M. entreprend de faire, en plus de l’archivage qu’on lui demande, une collection de lettres qui l’intriguent selon un ordre que seule la folie logique de sa subjectivité peut comprendre. « Il met ainsi de côté toutes les lettres qui gagnent sens et cohérence dans son esprit désorganisé et les glisse après de nombreuses lectures concentrées dans un classeur tout blanc qu’il prend soin de dissimuler ».

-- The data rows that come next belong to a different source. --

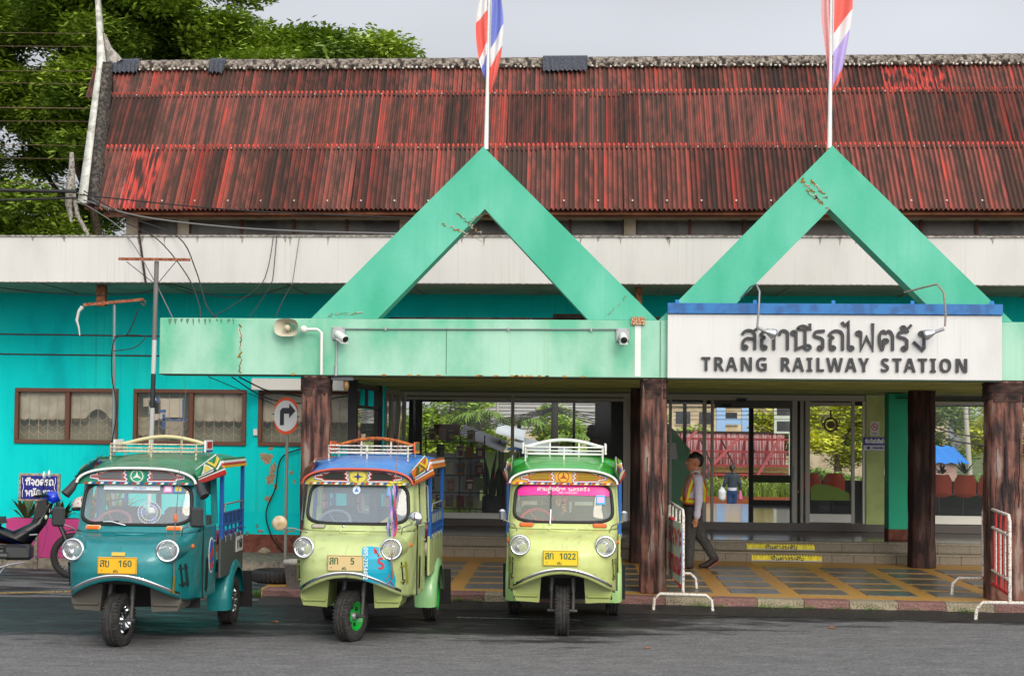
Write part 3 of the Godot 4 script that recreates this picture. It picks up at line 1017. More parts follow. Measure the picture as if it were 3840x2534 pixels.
func roof(st: Node3D):
	var e := v3(0, 5.70, -25.75); var t := v3(0, 8.52, -27.9)
	var d := (t - e).normalized(); var L := e.distance_to(t)
	var nrm := Vector3.RIGHT.cross(d)
	nrm = nrm if nrm.y > 0 else -nrm
	var rf := MB.new()
	rf.box(v3(1.3, (e.y + t.y) / 2 - 0.07, (e.z + t.z) / 2 - 0.05), v3(17.4, 0.02, L), Basis(Vector3.RIGHT, nrm, Vector3.RIGHT.cross(nrm)))
	var ro := obj("roof", rf, M["eave_brown"], st)
	# back slope
	rf = MB.new()
	rf.box(v3(1.5, 7.1, -29.0), v3(17.4, 0.02, L), Basis(Vector3.RIGHT, -PI / 180 * 52.7 * -1.0))
	obj("back_slope", rf, M["eave_brown"], ro)
	var P7 := 0.078
	var rows := [[-0.02, 0.39 * L + 0.12, 0.016], [0.39 * L, 0.77 * L + 0.12, 0.008], [0.77 * L, L, 0.0]]
	# four meshes per row, each with its own stretch of the streak texture
	for r in 3:
		var meshes := []
		for k in 16:
			var b := MB.new()
			var len: float = rows[r][1] - rows[r][0]
			var u0 := (k * 64.0 + r * 13) / 1024.0
			var n := 42
			b.smooth()
			for i in n:
				var xa := 7 * P7 * i / n; var xb := 7 * P7 * (i + 1) / n
				var ha := sin(xa / P7 * TAU) * 0.026; var hb := sin(xb / P7 * TAU) * 0.026
				var ua := u0 + 64.0 / 1024.0 * i / n; var ub := u0 + 64.0 / 1024.0 * (i + 1) / n
				b.quad(v3(xa, 0, ha) , v3(xb, 0, hb), v3(xb, -len, hb), v3(xa, -len, ha), Vector2(ua, 0), Vector2(ub, 1))
			b.flat()
			for i in n:
				var xa := 7 * P7 * i / n; var xb := 7 * P7 * (i + 1) / n
				var ha := sin(xa / P7 * TAU) * 0.026; var hb := sin(xb / P7 * TAU) * 0.026
				b.quad(v3(xa, -len, ha), v3(xb, -len, hb), v3(xb, -len, hb - 0.008), v3(xa, -len, ha - 0.008), Vector2(u0, 0.9), Vector2(u0 + 0.01, 0.95))
			meshes.append(b.done())
		var x := -8.02 - 0.27 * r
		var i := 0
		while x < 8.4:
			var p: Vector3 = e + d * float(rows[r][1]) + nrm * (0.02 + float(rows[r][2]) + rnd(-0.003, 0.003)) - d * (rnd(-0.006, 0.008) + (0.035 if rng.randf() < 0.05 else 0.0))
			p.x = x
			var tr := Transform3D(Basis(Vector3.RIGHT, d, nrm).rotated(nrm, rnd(-0.006, 0.006)), p)
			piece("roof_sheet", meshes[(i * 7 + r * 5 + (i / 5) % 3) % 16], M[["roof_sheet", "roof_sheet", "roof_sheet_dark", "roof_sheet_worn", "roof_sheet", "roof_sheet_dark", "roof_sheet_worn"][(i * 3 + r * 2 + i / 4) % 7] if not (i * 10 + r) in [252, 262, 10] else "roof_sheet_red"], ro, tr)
			x += 7 * P7 + 0.002
			i += 1
	# hook bolts along the eave, each with a rust-red run below it
	var bl := MB.new()
	bl.ball(Vector3.ZERO, Vector3.ONE * 0.017, 6)
	var bm := bl.done()
	for i in 26:
		var p := e + d * 0.16 + nrm * 0.05
		p.x = -7.3 + i * 0.546
		piece("bolt", bm, mat("bolt", "cfcbc4", 0.5), ro, at(p))
	for i in 24:
		for r in 2:
			var p: Vector3 = e + d * (L * float([0.39, 0.77][r]) + 0.02) + nrm * 0.058
			p.x = -7.6 + i * 0.6 + rnd(-0.2, 0.2)
			piece("bolt", bm, mat("bolt", "cfcbc4", 0.5), ro, Transform3D(Basis.from_scale(Vector3.ONE * 0.7), p))
	# mortar ridge
	var b := MB.new()
	var rr := []
	for i in 150:
		var x := -8.45 + i * 0.113
		var k := noise.get_noise_1d(i * 5.3) * 0.02
		rr.append(PackedVector3Array([v3(x, 8.42, -28.1), v3(x, 8.62 + k * 0.3, -28.02), v3(x, 8.665 + k * 0.4, -27.93), v3(x, 8.62 + k * 0.3, -27.83), v3(x, 8.53 + k, -27.78), v3(x, 8.46 + k + (0.02 if i % 2 == 0 else -0.01), -27.735), v3(x, 8.44, -27.85)]))
	b.loft(rr)
	var cap := obj("ridge_cap", b, M["mortar"], ro)
	b = MB.new()
	for i in 210:
		var x := -7.7 + i * P7
		if rng.randf() < 0.75: b.ball(v3(x + rnd(-0.01, 0.01), 8.455 + rnd(-0.012, 0.015), -27.735), v3(rnd(0.015, 0.028), rnd(0.014, 0.03), 0.02), 6)
	obj("mortar_knobs", b, mat("lime_white", "c9c4ba", 0.9), cap).set_meta("kind", "stuff")
	for q in [[-8.25, -7.73, 0.05], [-6.46, -6.18, 0.08], [-0.6, 0.17, 0.1]]:
		b = MB.new()
		rr = []
		var n := 26
		for i in n + 1:
			var x := lerpf(q[0], q[1], i / float(n))
			var k := sin(x * 80.0) * 0.014 + noise.get_noise_1d(x * 30) * 0.012
			rr.append(PackedVector3Array([v3(x, 8.63, -28.03), v3(x, 8.69, -27.93), v3(x, 8.64, -27.8 + k * 0.3), v3(x, 8.5, -27.715 + k), v3(x, 8.42 - q[2] * 0.5 + k * 1.4, -27.66 + k)]))
		b.loft(rr)
		obj("tarpaulin_patch", b, noisy("tarp", ["1d222c", "2b303b", "43474e"], [0.3, 0.5, 0.72], 0.02, 2.0, 0.6), ro)
	# barge board with its horn, left end
	b = MB.new()
	b.loft([P([v3(-8.1, 5.8, -25.6), v3(-7.94, 5.8, -25.6), v3(-7.94, 5.8, -26.0), v3(-8.1, 5.8, -26.0)]), P([v3(-8.43, 8.5, -27.6), v3(-8.31, 8.5, -27.6), v3(-8.31, 8.5, -28.0), v3(-8.43, 8.5, -28.0)]), P([v3(-8.53, 9.1, -27.9), v3(-8.43, 9.1, -27.9), v3(-8.43, 8.95, -28.1), v3(-8.53, 9.1, -28.1)]), P([v3(-8.6, 9.9, -27.95), v3(-8.54, 9.9, -27.95), v3(-8.54, 9.9, -28.1), v3(-8.6, 9.9, -28.1)])], true, true)
	b.fan(P([v3(-8.1, 5.8, -25.6), v3(-7.94, 5.8, -25.6), v3(-7.94, 5.8, -26.0), v3(-8.1, 5.8, -26.0)]))
	obj("barge_board", b, M["aged_white"], ro)
	b = MB.new()
	b.loft([P([v3(-8.45, 9.2, -27.98), v3(-8.4, 9.15, -27.93), v3(-8.38, 9.1, -28.05)]), P([v3(-8.4, 8.95, -27.9), v3(-8.3, 8.92, -27.83), v3(-8.28, 8.9, -28.05)]), P([v3(-8.35, 8.8, -27.85), v3(-8.16, 8.8, -27.76), v3(-8.16, 8.78, -28.05)]), P([v3(-8.3, 8.5, -27.8), v3(-8.02, 8.64, -27.74), v3(-8.02, 8.6, -28.05)])], true, true)
	obj("ridge_horn", b, noisy("weathered", ["4f4a42", "8d887e", "b5b1a8", "6d675d"], [0.28, 0.45, 0.6, 0.8], 0.02, 1.2, 0.95), ro)
	b = MB.new()
	b.loft([P([v3(-7.935, 5.8, -25.58), v3(-7.78, 5.8, -25.62), v3(-7.77, 5.8, -26.0)]), P([v3(-8.31, 8.56, -27.55), v3(-8.2, 8.56, -27.66), v3(-8.18, 8.56, -28.0)])], true, true)
	obj("barge_flashing", b, noisy("dark_stain", ["1c1815", "332c27", "6b645b", "3a332d"], [0.3, 0.5, 0.66, 0.8], 0.02, 1.2, 0.95), ro)
	b = MB.new()
	b.tube(P([v3(-8.22, 5.5, -25.7), v3(-8.27, 5.8, -25.68), v3(-8.24, 6.05, -25.65), v3(-8.2, 6.3, -25.6), v3(-8.21, 6.62, -25.6)]), [0.03, 0.06, 0.075, 0.055, 0.035], 6)
	b.tube(P([v3(-8.22, 6.05, -25.7), v3(-8.12, 5.6, -25.7), v3(-7.95, 5.3, -25.7), v3(-7.85, 5.1, -25.7)]), [0.04, 0.04, 0.035, 0.025], 6)
	obj("eave_horn", b, M["weathered"], ro)


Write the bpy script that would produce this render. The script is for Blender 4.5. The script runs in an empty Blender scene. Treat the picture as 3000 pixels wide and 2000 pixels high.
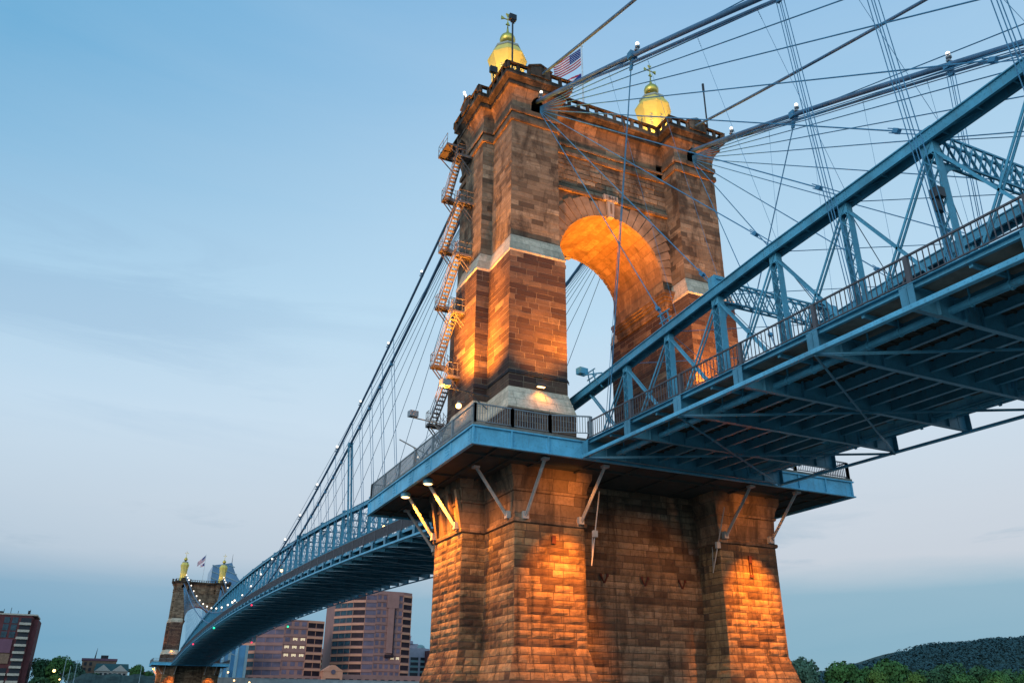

« C’est ici, quelque part, explique Mathieu un clin d’œil à la poésie qui ne trouve pas de lecteurs, qui ne peut trouver de destinataire. Écrire de la poésie, c’est n’écrire à personne, c’est n’être entendu par personne, c’est donc accepter, à l’instar de Bartleby qui préférerait ne pas, de ne pas pouvoir arriver à, de travailler sur le vide et l’absence, d’avoir conscience du délire que constitue la croyance d’être quelqu’un et de faire des choses. Nous ne faisons pas la réalité, c’est elle qui nous fait. »

Data Transport est l’histoire de cette échappatoire, de cette absence et de ce manque salvateurs, et c’est la force et la belle réussite de ce texte poétique de Mathieu Brosseau qui parvient avec intensité, dans un travail subtil de la matière même de la langue, tout en écarts et tensions, à nous entraîner dans le récit de cette quête faite de folie et de fulgurance, pour retrouver le langage.